Republikański kandydat na prezydenta Stanów Zjednoczonych Donald Trump znowu zaskoczył opinię publiczną. Oświadczył, że chciałby się spotkać z północnokoreańskim dyktatorem, by dyskutować z nim o programie nuklearnym Pjongjangu.
– Chciałbym z nim rozmawiac, nie miałbym problemu, by z nim dyskutować- powiedział miliarder z Kim Dzon Unie.
Takie spotkanie byłoby wielkim przełomem w amerykańskiej polityce, która w tej chwili polega na izolacji skansenu komunistycznego jakim jest Korea Północna.

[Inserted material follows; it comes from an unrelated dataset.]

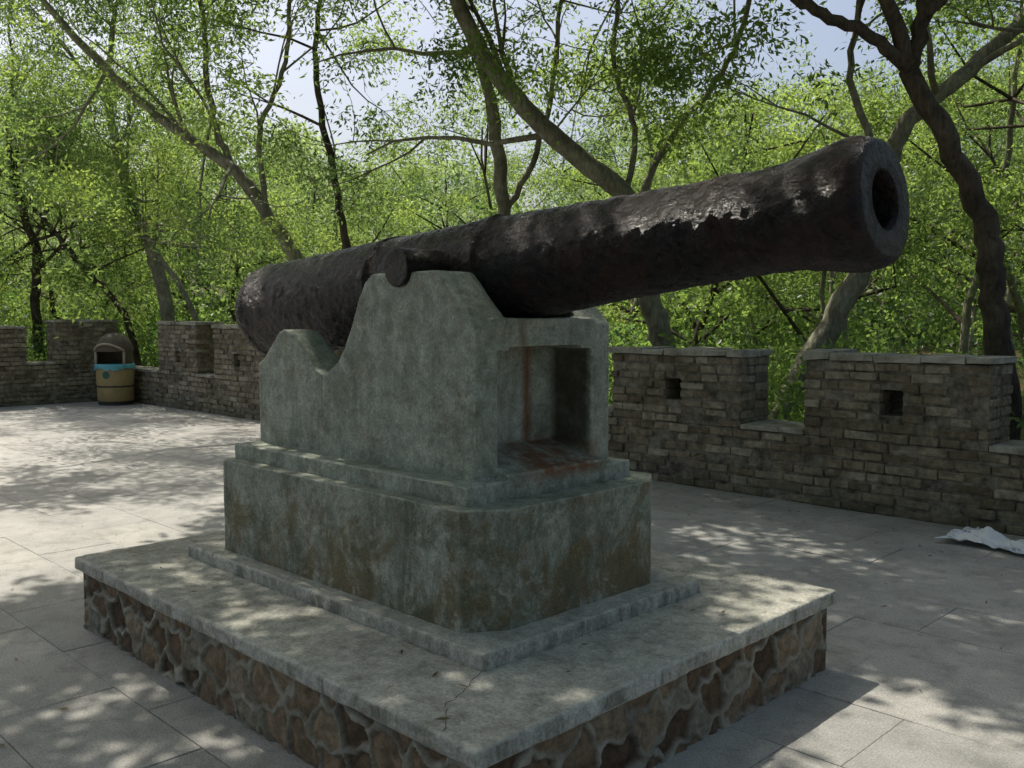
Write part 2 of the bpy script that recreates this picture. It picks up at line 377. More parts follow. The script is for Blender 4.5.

Trump on North Korea and more: https://t.co/ECM5vqWf4v pic.twitter.com/iifKtQNc6L
— Reuters (@Reuters) May 18, 2016
Hillary Clionton, która jest coraz bliższa zdobycia niezbędnej liczby głosów elektorów, by zostać kandydatką Demokratów na prezydenta USA określiła słowa Trumpa dziwaczną fascynacją postacią dyktatora. Jeden z doradców Hillary Clinton określił politykę zagraniczną Trumpa, jako poczynania bez sensu.
Swoje uwagi odnośnie Korei Północneuj Trump wyraził w wywiadzie dla Reutersa. Trump dodał, że poza rozmowami w cztery oczy z północnokoreańskim dyktatorem wywierałby również naciski na Chiny, które są głównym sprzemierzeńcem Korei Północnej.
– Naciskałbym bardzo na Chiny, bo ekonomicznie górujemy nad nimi. Ludzie nie zdają sobie z tego sprawy- dodawał. Chiny rozwiązałyby problem z Koreą Północną podczas jednego spotkania wystarczyłby jeden telefon- mówił Trump.
Korea Północna przeprowadziła pierwsze próby nuklearne w roku 2006 łamiąc tym samym międzynarodowe porozumienia i grożąc atomowym uderzeniem w Koreę Południową oraz Stany Zjednoczone.
Taka postawa komunistów oraz nakladane na nich sankcje sprawiają, że kontakty między Korea Północną i Stanami Zjednoczonymi nie odbywają sie na najwyższych szczeblach.
W ubiegłym miesiącu Trump zaskoczył wielu oświadczając, że Stany Zjednoczone powinny przestać powstrzymywać swoich sojuszników Koreę Południową oraz Japonię przed uzyskaniem przez nie broni jądrowej, co stało w jawnej sprzeczności z polityką amerykańską zakładającą nierozprzestrzenianie najgroźniejszych z broni.
W tym samym wywiadzie Trump wyraził również dezaprobatę dla militarnych działań Władimira Putina na wschodzie Ukrainy. W poprzednich wypowiedziach Trump z szacunkiem wyrażał sie o rosyjskim prezydencie.
Z kolei z innej wypowiedzi dla stacji Fox News, Trump powiedział, że bardzo ubolewa nad swoją dziewięciomiesięczna kampanią, dodał jednak, że gdyby nie prowadził jej w takim stylu w jakim to czynił, nie odniósłby sukcesu.